Start MATERIAL SHOWN

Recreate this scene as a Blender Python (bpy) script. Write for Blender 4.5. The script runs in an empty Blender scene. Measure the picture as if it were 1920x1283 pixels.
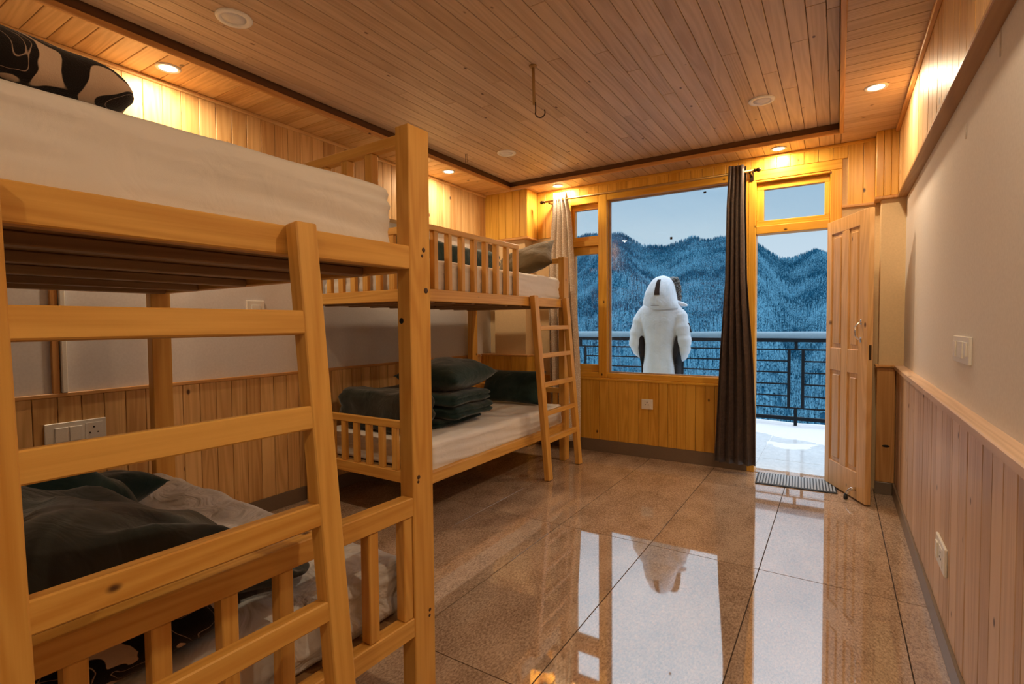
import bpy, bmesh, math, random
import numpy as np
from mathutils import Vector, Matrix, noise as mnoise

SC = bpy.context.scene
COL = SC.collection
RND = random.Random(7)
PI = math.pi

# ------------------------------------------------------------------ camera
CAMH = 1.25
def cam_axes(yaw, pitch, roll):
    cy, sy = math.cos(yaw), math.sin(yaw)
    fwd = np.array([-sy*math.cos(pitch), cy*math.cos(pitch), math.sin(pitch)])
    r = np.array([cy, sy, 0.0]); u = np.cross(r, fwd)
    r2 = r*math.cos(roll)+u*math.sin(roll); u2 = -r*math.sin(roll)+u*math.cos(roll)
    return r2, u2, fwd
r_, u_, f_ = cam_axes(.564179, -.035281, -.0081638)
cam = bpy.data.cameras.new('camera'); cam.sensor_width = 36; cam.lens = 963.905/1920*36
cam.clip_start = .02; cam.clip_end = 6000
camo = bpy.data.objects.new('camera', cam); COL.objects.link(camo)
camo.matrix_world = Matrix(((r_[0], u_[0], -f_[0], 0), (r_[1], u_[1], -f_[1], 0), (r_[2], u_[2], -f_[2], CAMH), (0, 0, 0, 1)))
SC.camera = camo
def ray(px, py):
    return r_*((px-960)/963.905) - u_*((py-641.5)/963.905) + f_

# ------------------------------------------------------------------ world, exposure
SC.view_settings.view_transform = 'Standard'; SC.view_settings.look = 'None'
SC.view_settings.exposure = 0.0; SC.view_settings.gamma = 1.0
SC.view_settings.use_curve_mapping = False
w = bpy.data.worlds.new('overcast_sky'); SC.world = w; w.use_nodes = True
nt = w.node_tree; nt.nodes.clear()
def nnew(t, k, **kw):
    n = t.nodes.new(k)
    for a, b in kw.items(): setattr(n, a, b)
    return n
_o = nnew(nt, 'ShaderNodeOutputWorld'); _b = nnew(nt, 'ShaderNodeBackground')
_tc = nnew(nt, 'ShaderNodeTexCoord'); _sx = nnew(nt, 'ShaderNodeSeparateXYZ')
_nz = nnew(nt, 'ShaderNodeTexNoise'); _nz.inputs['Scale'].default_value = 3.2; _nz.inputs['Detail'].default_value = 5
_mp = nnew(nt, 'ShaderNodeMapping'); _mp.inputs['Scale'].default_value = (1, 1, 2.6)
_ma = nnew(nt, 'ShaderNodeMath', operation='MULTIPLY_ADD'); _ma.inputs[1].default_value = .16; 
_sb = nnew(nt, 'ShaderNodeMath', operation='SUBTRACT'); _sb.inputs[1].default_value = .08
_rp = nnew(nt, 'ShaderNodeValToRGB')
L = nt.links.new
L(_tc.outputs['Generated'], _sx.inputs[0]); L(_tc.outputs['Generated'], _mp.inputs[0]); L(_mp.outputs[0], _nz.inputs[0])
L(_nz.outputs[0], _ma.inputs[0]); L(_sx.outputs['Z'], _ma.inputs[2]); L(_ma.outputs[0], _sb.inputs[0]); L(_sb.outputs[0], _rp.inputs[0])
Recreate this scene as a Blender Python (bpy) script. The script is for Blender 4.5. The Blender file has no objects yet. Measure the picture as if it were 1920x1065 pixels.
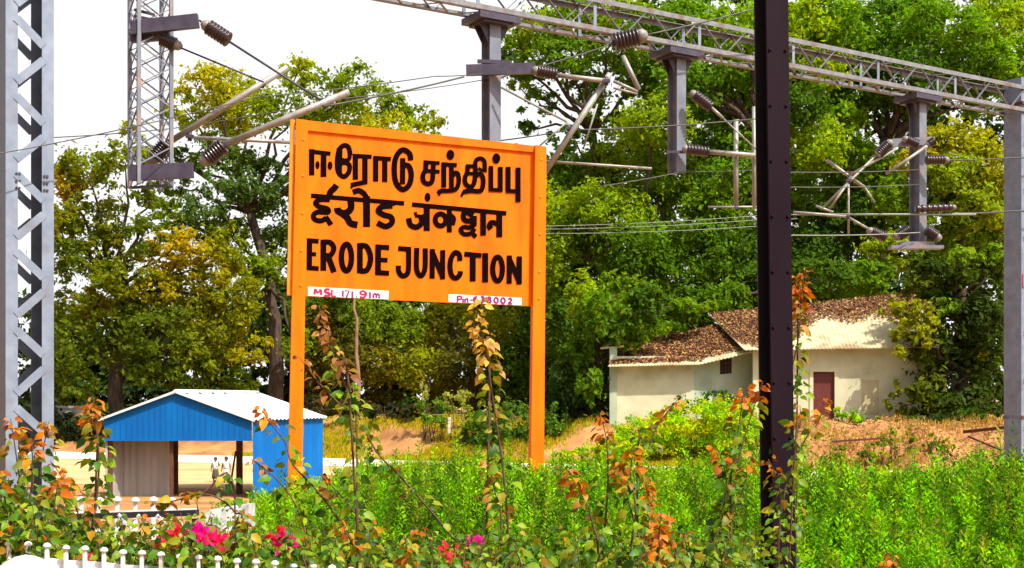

End MATERIAL SHOWN

▸ WHAT IS BEING ASKED: Retype the data above exactly; pictures are not part of the copy.

▸ EXERCISE OUTPUT:
Recreate this scene as a Blender Python (bpy) script. Write for Blender 4.5. The script runs in an empty Blender scene. Measure the picture as if it were 1920x1283 pixels.
import bpy, bmesh, math, random
import numpy as np
from mathutils import Vector, Matrix, noise as mnoise

SC = bpy.context.scene
COL = SC.collection
RND = random.Random(7)
PI = math.pi

# ------------------------------------------------------------------ camera
CAMH = 1.25
def cam_axes(yaw, pitch, roll):
    cy, sy = math.cos(yaw), math.sin(yaw)
    fwd = np.array([-sy*math.cos(pitch), cy*math.cos(pitch), math.sin(pitch)])
    r = np.array([cy, sy, 0.0]); u = np.cross(r, fwd)
    r2 = r*math.cos(roll)+u*math.sin(roll); u2 = -r*math.sin(roll)+u*math.cos(roll)
    return r2, u2, fwd
r_, u_, f_ = cam_axes(.564179, -.035281, -.0081638)
cam = bpy.data.cameras.new('camera'); cam.sensor_width = 36; cam.lens = 963.905/1920*36
cam.clip_start = .02; cam.clip_end = 6000
camo = bpy.data.objects.new('camera', cam); COL.objects.link(camo)
camo.matrix_world = Matrix(((r_[0], u_[0], -f_[0], 0), (r_[1], u_[1], -f_[1], 0), (r_[2], u_[2], -f_[2], CAMH), (0, 0, 0, 1)))
SC.camera = camo
def ray(px, py):
    return r_*((px-960)/963.905) - u_*((py-641.5)/963.905) + f_

# ------------------------------------------------------------------ world, exposure
SC.view_settings.view_transform = 'Standard'; SC.view_settings.look = 'None'
SC.view_settings.exposure = 0.0; SC.view_settings.gamma = 1.0
SC.view_settings.use_curve_mapping = False
w = bpy.data.worlds.new('overcast_sky'); SC.world = w; w.use_nodes = True
nt = w.node_tree; nt.nodes.clear()
def nnew(t, k, **kw):
    n = t.nodes.new(k)
    for a, b in kw.items(): setattr(n, a, b)
    return n
_o = nnew(nt, 'ShaderNodeOutputWorld'); _b = nnew(nt, 'ShaderNodeBackground')
_tc = nnew(nt, 'ShaderNodeTexCoord'); _sx = nnew(nt, 'ShaderNodeSeparateXYZ')
_nz = nnew(nt, 'ShaderNodeTexNoise'); _nz.inputs['Scale'].default_value = 3.2; _nz.inputs['Detail'].default_value = 5
_mp = nnew(nt, 'ShaderNodeMapping'); _mp.inputs['Scale'].default_value = (1, 1, 2.6)
_ma = nnew(nt, 'ShaderNodeMath', operation='MULTIPLY_ADD'); _ma.inputs[1].default_value = .16; 
_sb = nnew(nt, 'ShaderNodeMath', operation='SUBTRACT'); _sb.inputs[1].default_value = .08
_rp = nnew(nt, 'ShaderNodeValToRGB')
L = nt.links.new
L(_tc.outputs['Generated'], _sx.inputs[0]); L(_tc.outputs['Generated'], _mp.inputs[0]); L(_mp.outputs[0], _nz.inputs[0])
L(_nz.outputs[0], _ma.inputs[0]); L(_sx.outputs['Z'], _ma.inputs[2]); L(_ma.outputs[0], _sb.inputs[0]); L(_sb.outputs[0], _rp.inputs[0])
Recreate this scene as a Blender Python (bpy) script. The script is for Blender 4.5. The Blender file has no objects yet. Measure the picture as if it were 1920x1065 pixels.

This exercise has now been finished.